--- PROBLEM TO SOLVE ---
Reproduce verbatim only the lines from the one containing "Build this scene" through the last line below, both included.

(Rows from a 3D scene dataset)
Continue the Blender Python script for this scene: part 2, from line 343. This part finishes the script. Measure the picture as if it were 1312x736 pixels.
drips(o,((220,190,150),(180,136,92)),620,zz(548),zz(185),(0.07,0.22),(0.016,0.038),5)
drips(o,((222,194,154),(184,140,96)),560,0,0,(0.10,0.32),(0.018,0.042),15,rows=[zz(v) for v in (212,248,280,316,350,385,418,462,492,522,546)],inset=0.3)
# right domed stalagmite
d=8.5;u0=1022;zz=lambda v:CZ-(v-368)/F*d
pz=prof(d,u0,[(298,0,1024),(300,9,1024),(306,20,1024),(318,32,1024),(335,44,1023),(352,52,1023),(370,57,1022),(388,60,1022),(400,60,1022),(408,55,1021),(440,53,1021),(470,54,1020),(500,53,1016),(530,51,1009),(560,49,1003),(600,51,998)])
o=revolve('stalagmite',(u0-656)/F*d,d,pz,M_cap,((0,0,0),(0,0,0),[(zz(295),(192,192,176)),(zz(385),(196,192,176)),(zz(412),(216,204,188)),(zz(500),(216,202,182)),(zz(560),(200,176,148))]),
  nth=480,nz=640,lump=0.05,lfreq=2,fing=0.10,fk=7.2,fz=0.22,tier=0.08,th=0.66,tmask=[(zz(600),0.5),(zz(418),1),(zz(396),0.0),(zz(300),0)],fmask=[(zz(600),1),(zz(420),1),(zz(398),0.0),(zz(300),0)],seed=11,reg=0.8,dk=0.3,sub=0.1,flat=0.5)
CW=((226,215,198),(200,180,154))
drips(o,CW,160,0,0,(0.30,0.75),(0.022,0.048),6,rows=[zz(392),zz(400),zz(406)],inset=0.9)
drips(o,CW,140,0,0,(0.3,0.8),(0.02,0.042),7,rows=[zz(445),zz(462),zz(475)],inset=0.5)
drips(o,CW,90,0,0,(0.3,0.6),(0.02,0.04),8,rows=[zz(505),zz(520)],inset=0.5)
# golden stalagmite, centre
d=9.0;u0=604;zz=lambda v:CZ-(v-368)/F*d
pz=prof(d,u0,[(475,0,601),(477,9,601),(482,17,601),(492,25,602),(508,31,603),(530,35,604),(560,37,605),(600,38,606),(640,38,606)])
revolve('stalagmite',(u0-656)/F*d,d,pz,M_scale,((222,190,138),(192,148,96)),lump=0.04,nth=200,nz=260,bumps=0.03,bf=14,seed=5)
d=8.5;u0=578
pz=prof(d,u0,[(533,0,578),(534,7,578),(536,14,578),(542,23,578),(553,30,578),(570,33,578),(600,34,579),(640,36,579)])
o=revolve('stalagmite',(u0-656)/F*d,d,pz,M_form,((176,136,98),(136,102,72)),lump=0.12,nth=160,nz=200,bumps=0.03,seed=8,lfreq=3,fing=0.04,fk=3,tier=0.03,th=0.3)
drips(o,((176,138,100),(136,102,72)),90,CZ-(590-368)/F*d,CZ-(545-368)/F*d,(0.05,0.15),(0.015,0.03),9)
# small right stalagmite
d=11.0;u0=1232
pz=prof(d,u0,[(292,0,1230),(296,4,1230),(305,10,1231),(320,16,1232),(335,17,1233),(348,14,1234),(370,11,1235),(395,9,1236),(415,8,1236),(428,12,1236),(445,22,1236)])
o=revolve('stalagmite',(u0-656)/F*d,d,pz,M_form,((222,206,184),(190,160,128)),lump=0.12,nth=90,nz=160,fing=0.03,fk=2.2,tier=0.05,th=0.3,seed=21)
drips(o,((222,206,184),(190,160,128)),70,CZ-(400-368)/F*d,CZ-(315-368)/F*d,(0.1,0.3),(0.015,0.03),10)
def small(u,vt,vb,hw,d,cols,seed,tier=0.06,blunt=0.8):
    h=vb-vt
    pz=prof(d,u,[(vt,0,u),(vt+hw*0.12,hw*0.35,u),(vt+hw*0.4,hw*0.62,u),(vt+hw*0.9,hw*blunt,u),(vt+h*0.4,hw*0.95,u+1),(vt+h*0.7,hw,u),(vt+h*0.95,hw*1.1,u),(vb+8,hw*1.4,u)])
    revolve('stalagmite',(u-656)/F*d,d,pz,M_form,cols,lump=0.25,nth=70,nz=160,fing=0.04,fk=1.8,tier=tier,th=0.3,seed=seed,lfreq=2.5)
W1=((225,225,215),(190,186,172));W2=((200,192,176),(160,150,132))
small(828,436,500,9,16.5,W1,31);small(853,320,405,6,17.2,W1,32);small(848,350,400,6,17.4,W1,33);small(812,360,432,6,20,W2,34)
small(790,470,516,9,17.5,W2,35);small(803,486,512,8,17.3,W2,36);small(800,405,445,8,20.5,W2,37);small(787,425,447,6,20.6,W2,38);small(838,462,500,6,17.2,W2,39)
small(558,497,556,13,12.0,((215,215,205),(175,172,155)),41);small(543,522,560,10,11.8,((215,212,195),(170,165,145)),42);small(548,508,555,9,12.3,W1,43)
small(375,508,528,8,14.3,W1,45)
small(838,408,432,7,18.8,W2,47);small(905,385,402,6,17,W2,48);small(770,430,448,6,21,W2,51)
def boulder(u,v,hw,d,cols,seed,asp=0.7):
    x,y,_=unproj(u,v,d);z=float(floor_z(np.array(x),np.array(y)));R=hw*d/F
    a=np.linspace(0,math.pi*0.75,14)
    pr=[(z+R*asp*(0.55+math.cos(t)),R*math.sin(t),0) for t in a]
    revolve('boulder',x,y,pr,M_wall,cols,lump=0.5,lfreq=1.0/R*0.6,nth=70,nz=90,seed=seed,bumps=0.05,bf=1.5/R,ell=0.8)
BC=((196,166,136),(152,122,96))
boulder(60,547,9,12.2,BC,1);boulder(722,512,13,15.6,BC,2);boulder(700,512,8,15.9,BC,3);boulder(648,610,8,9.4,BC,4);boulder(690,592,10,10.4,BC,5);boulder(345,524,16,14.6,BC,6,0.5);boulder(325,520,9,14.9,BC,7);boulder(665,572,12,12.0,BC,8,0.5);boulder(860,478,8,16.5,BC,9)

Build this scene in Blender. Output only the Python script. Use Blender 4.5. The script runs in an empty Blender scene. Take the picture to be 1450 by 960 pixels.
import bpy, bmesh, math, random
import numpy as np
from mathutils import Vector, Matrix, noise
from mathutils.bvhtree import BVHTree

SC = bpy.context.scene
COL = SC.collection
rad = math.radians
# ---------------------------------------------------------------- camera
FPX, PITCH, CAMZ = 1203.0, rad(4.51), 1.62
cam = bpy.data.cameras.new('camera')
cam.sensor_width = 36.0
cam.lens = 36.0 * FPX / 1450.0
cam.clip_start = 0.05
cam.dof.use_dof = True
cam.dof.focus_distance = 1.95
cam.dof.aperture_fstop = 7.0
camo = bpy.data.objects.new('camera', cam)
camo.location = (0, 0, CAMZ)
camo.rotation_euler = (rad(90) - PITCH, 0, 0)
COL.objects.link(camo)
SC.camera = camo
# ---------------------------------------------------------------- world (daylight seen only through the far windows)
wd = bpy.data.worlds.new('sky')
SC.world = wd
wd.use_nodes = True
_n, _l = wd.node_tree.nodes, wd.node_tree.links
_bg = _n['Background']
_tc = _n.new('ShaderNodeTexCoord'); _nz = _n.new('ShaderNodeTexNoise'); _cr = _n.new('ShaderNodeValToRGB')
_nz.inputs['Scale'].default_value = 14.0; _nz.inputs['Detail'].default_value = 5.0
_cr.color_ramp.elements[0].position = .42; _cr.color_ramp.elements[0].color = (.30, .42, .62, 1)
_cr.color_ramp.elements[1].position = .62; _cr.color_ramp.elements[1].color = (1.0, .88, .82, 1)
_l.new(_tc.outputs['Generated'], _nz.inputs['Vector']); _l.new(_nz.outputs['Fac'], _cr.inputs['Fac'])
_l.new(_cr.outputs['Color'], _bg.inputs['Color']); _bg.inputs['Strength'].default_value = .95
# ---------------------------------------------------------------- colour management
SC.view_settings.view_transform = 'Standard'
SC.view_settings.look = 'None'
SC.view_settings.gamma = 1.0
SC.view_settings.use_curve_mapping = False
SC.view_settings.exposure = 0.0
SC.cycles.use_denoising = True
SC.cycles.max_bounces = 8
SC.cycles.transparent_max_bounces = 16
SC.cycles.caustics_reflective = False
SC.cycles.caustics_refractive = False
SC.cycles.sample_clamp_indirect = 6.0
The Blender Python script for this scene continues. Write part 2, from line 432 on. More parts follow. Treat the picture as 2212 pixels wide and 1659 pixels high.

--- SOLUTION FOR THIS PROBLEM ---
Build this scene in Blender. Output only the Python script. Use Blender 4.5. The script runs in an empty Blender scene. Take the picture to be 1450 by 960 pixels.
import bpy, bmesh, math, random
import numpy as np
from mathutils import Vector, Matrix, noise
from mathutils.bvhtree import BVHTree

SC = bpy.context.scene
COL = SC.collection
rad = math.radians
# ---------------------------------------------------------------- camera
FPX, PITCH, CAMZ = 1203.0, rad(4.51), 1.62
cam = bpy.data.cameras.new('camera')
cam.sensor_width = 36.0
cam.lens = 36.0 * FPX / 1450.0
cam.clip_start = 0.05
cam.dof.use_dof = True
cam.dof.focus_distance = 1.95
cam.dof.aperture_fstop = 7.0
camo = bpy.data.objects.new('camera', cam)
camo.location = (0, 0, CAMZ)
camo.rotation_euler = (rad(90) - PITCH, 0, 0)
COL.objects.link(camo)
SC.camera = camo
# ---------------------------------------------------------------- world (daylight seen only through the far windows)
wd = bpy.data.worlds.new('sky')
SC.world = wd
wd.use_nodes = True
_n, _l = wd.node_tree.nodes, wd.node_tree.links
_bg = _n['Background']
_tc = _n.new('ShaderNodeTexCoord'); _nz = _n.new('ShaderNodeTexNoise'); _cr = _n.new('ShaderNodeValToRGB')
_nz.inputs['Scale'].default_value = 14.0; _nz.inputs['Detail'].default_value = 5.0
_cr.color_ramp.elements[0].position = .42; _cr.color_ramp.elements[0].color = (.30, .42, .62, 1)
_cr.color_ramp.elements[1].position = .62; _cr.color_ramp.elements[1].color = (1.0, .88, .82, 1)
_l.new(_tc.outputs['Generated'], _nz.inputs['Vector']); _l.new(_nz.outputs['Fac'], _cr.inputs['Fac'])
_l.new(_cr.outputs['Color'], _bg.inputs['Color']); _bg.inputs['Strength'].default_value = .95
# ---------------------------------------------------------------- colour management
SC.view_settings.view_transform = 'Standard'
SC.view_settings.look = 'None'
SC.view_settings.gamma = 1.0
SC.view_settings.use_curve_mapping = False
SC.view_settings.exposure = 0.0
SC.cycles.use_denoising = True
SC.cycles.max_bounces = 8
SC.cycles.transparent_max_bounces = 16
SC.cycles.caustics_reflective = False
SC.cycles.caustics_refractive = False
SC.cycles.sample_clamp_indirect = 6.0
The Blender Python script for this scene continues. Write part 2, from line 432 on. More parts follow. Treat the picture as 2212 pixels wide and 1659 pixels high.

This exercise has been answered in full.